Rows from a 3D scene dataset
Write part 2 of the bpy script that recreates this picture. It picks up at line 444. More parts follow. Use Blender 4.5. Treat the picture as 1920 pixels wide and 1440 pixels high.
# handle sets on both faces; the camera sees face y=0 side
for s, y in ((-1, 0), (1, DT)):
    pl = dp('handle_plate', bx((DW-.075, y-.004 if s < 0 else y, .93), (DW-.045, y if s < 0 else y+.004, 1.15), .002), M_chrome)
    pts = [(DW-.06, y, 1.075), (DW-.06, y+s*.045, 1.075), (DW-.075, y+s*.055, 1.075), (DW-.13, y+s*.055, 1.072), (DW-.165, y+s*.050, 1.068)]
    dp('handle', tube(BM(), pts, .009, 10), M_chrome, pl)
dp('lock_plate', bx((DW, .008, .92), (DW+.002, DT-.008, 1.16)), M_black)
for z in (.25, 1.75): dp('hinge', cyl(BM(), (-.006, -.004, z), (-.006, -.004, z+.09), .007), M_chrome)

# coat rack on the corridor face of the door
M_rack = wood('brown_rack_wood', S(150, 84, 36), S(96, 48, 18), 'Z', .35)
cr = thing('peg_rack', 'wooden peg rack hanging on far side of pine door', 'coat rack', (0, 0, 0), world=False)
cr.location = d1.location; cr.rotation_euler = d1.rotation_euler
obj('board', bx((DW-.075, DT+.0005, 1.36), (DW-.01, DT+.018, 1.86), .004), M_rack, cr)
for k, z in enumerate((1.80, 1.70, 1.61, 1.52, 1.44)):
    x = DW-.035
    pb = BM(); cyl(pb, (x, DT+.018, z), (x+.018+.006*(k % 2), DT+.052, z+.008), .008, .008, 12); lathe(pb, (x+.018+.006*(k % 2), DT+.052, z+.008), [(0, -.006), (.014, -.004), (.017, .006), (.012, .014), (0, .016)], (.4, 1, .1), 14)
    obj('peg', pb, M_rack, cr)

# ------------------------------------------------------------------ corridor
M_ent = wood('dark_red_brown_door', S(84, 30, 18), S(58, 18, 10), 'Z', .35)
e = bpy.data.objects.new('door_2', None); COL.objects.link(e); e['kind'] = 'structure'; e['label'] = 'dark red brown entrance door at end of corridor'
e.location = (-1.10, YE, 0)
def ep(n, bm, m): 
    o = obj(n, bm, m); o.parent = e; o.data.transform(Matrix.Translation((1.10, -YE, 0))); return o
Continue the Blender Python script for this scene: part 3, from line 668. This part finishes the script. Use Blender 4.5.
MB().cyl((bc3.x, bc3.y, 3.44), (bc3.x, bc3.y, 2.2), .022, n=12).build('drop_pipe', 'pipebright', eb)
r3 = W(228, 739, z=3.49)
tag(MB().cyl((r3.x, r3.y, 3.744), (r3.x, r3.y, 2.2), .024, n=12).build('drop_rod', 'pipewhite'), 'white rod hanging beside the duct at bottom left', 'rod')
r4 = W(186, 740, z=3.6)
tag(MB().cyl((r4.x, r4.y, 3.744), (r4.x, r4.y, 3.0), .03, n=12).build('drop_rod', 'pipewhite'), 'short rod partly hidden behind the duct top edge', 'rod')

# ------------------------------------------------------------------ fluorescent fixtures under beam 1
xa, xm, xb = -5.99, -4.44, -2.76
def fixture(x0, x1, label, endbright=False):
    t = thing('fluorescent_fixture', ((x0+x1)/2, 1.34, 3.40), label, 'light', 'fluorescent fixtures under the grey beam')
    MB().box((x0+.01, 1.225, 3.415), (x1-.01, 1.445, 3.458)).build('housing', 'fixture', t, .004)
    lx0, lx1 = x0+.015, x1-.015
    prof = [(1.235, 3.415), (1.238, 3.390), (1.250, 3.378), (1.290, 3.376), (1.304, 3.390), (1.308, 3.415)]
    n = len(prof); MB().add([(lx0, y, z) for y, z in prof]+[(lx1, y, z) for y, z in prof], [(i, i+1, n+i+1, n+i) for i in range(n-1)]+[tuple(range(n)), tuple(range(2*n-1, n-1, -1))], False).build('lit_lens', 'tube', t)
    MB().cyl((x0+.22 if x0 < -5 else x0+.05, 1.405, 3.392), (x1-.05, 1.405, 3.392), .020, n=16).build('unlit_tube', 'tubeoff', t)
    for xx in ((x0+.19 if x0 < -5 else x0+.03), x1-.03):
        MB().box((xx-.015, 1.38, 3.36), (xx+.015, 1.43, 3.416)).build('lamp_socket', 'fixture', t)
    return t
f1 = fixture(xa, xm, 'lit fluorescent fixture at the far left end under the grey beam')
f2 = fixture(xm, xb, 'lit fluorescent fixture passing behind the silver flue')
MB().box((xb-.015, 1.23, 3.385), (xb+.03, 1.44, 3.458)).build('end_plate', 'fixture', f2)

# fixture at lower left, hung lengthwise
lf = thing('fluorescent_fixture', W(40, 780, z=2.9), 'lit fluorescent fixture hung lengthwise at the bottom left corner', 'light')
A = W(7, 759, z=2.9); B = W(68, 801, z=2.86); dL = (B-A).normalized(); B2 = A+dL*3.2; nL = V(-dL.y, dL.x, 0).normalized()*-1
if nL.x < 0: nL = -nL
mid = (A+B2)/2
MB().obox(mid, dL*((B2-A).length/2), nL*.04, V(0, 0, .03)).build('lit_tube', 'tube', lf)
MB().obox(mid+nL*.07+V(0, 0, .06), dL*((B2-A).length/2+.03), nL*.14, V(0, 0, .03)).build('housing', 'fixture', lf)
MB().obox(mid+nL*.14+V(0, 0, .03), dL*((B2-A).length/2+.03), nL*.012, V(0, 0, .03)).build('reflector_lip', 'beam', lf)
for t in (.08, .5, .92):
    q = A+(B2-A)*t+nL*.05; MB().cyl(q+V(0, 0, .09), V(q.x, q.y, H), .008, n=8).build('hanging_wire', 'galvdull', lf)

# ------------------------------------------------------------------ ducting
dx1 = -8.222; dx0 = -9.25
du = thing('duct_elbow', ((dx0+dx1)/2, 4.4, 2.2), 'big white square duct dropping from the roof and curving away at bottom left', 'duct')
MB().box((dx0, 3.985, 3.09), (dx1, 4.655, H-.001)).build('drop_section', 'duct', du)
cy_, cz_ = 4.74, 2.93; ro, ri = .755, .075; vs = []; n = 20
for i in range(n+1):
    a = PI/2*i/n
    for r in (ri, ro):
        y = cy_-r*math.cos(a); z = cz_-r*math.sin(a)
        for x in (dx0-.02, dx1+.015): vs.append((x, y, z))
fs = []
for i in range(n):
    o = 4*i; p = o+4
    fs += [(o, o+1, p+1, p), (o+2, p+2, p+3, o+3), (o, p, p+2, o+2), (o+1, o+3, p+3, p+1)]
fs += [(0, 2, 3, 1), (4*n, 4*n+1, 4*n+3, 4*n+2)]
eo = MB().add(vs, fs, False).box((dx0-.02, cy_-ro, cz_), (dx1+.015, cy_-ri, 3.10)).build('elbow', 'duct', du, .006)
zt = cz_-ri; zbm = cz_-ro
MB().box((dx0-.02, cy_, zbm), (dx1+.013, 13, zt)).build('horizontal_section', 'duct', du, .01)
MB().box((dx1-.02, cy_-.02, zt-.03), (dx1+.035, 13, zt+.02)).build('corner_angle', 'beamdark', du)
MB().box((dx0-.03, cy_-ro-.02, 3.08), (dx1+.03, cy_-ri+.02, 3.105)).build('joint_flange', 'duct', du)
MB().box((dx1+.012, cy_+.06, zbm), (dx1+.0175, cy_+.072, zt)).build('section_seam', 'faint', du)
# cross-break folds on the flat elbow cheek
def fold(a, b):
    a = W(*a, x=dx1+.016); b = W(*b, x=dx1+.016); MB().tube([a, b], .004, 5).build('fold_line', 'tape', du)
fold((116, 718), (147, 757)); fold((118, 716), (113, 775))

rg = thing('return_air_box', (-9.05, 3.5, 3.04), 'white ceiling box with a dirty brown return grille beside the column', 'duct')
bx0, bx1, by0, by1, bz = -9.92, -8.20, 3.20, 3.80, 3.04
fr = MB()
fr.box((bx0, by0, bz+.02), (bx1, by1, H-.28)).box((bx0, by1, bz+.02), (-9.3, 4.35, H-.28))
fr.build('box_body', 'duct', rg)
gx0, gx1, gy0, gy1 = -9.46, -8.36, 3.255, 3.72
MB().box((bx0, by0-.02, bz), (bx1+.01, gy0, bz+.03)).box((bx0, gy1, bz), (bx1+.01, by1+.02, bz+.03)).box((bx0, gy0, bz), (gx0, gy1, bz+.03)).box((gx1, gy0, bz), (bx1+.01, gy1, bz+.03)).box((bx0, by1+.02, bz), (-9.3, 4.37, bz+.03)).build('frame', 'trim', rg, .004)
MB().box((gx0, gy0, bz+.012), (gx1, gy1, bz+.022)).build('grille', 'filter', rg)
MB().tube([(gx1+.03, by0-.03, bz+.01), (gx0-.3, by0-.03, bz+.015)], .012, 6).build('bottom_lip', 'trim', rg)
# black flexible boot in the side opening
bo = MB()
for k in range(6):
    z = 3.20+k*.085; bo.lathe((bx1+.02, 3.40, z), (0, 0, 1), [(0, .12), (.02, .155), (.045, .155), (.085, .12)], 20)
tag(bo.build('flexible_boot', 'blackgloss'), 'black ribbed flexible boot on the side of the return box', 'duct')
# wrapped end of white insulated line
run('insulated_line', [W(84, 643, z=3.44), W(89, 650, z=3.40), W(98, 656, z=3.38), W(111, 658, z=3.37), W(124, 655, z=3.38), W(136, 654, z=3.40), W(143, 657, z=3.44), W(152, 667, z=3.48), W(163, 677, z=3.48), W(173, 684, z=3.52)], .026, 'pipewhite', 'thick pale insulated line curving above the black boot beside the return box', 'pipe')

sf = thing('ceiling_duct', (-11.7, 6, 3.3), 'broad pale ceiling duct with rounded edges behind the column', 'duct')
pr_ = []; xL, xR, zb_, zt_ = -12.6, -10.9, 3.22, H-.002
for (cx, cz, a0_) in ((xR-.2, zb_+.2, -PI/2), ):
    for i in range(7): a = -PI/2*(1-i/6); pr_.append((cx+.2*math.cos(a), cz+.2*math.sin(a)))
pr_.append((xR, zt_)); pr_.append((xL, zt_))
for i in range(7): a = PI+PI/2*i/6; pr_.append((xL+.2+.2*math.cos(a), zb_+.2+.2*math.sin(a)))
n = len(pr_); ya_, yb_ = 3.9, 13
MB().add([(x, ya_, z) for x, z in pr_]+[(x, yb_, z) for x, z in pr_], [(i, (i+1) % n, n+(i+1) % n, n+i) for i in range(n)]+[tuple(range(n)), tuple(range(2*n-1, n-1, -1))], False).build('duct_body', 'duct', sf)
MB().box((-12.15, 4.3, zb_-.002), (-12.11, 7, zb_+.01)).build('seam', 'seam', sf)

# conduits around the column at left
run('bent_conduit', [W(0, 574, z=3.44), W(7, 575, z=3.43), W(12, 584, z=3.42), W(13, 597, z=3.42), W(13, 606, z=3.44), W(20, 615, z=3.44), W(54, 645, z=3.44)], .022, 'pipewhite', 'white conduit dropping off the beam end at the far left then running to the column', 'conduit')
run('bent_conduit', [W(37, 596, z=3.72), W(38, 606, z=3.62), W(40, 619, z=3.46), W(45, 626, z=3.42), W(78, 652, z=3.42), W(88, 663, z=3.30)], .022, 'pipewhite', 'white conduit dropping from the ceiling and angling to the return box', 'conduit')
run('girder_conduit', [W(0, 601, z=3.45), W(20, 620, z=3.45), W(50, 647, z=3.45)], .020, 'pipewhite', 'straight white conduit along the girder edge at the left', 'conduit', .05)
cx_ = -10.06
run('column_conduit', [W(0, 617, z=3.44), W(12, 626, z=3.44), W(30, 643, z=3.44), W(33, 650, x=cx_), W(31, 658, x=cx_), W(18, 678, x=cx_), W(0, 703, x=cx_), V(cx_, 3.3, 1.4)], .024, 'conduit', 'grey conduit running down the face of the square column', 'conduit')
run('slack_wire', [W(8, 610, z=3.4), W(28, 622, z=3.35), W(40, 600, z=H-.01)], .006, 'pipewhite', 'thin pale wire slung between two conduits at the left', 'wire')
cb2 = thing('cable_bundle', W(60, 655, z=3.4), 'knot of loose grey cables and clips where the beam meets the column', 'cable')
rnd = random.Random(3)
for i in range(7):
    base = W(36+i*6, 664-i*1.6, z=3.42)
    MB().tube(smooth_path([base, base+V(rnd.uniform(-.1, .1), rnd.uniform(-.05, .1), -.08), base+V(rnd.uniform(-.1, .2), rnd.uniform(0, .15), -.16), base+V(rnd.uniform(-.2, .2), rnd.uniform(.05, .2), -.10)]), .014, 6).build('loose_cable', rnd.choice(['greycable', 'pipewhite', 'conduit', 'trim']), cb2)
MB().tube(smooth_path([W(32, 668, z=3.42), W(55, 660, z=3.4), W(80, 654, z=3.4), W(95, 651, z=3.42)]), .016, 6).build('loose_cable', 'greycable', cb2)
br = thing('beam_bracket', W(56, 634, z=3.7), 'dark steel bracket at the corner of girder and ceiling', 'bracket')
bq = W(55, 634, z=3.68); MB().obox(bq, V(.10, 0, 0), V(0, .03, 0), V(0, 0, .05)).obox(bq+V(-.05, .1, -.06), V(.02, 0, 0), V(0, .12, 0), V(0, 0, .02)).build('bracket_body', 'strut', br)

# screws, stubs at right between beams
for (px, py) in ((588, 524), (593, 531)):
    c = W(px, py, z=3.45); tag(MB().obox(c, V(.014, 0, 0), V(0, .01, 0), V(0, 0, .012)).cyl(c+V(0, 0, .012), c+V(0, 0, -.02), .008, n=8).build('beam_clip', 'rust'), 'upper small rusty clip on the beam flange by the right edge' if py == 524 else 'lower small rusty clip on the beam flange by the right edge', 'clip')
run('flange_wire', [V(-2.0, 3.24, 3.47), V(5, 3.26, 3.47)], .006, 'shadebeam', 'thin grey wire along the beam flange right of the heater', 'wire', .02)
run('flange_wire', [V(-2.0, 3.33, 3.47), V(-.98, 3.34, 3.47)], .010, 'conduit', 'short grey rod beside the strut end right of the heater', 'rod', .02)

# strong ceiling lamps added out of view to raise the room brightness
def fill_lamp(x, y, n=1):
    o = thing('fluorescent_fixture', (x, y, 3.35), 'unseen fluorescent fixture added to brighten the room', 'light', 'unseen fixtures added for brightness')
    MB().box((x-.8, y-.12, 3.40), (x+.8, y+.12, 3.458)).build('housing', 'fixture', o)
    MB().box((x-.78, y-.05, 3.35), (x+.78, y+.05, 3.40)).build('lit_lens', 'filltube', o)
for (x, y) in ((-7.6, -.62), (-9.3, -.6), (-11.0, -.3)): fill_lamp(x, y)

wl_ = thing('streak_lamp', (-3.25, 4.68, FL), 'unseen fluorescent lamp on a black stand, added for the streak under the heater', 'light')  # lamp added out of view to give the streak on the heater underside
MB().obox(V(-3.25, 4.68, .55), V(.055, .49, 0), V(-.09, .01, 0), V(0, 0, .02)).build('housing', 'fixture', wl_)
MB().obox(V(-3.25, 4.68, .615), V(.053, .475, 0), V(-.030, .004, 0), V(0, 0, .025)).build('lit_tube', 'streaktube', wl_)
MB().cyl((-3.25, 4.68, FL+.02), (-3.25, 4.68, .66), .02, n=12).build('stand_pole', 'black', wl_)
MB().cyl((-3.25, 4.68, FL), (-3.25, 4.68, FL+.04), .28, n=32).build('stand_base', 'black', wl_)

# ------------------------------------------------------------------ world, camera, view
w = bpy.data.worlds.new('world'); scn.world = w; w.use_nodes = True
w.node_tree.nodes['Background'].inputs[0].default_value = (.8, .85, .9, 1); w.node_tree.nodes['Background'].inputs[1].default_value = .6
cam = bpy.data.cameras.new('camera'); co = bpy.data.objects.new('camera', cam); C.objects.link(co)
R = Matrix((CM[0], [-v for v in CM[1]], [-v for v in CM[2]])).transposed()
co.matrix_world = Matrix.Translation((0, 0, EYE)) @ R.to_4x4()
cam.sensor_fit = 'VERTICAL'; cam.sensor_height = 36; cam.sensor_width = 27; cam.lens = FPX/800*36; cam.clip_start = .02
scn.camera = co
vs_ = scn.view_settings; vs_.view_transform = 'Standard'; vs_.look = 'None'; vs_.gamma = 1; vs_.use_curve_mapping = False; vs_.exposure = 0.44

## Request
Your output shall consist solely of the lines from the line with "Continue the Blender" to the line with "top edge', 'rod')", reproduced exactly, both ends included.

## Written answer
Continue the Blender Python script for this scene: part 3, from line 668. This part finishes the script. Use Blender 4.5.
MB().cyl((bc3.x, bc3.y, 3.44), (bc3.x, bc3.y, 2.2), .022, n=12).build('drop_pipe', 'pipebright', eb)
r3 = W(228, 739, z=3.49)
tag(MB().cyl((r3.x, r3.y, 3.744), (r3.x, r3.y, 2.2), .024, n=12).build('drop_rod', 'pipewhite'), 'white rod hanging beside the duct at bottom left', 'rod')
r4 = W(186, 740, z=3.6)
tag(MB().cyl((r4.x, r4.y, 3.744), (r4.x, r4.y, 3.0), .03, n=12).build('drop_rod', 'pipewhite'), 'short rod partly hidden behind the duct top edge', 'rod')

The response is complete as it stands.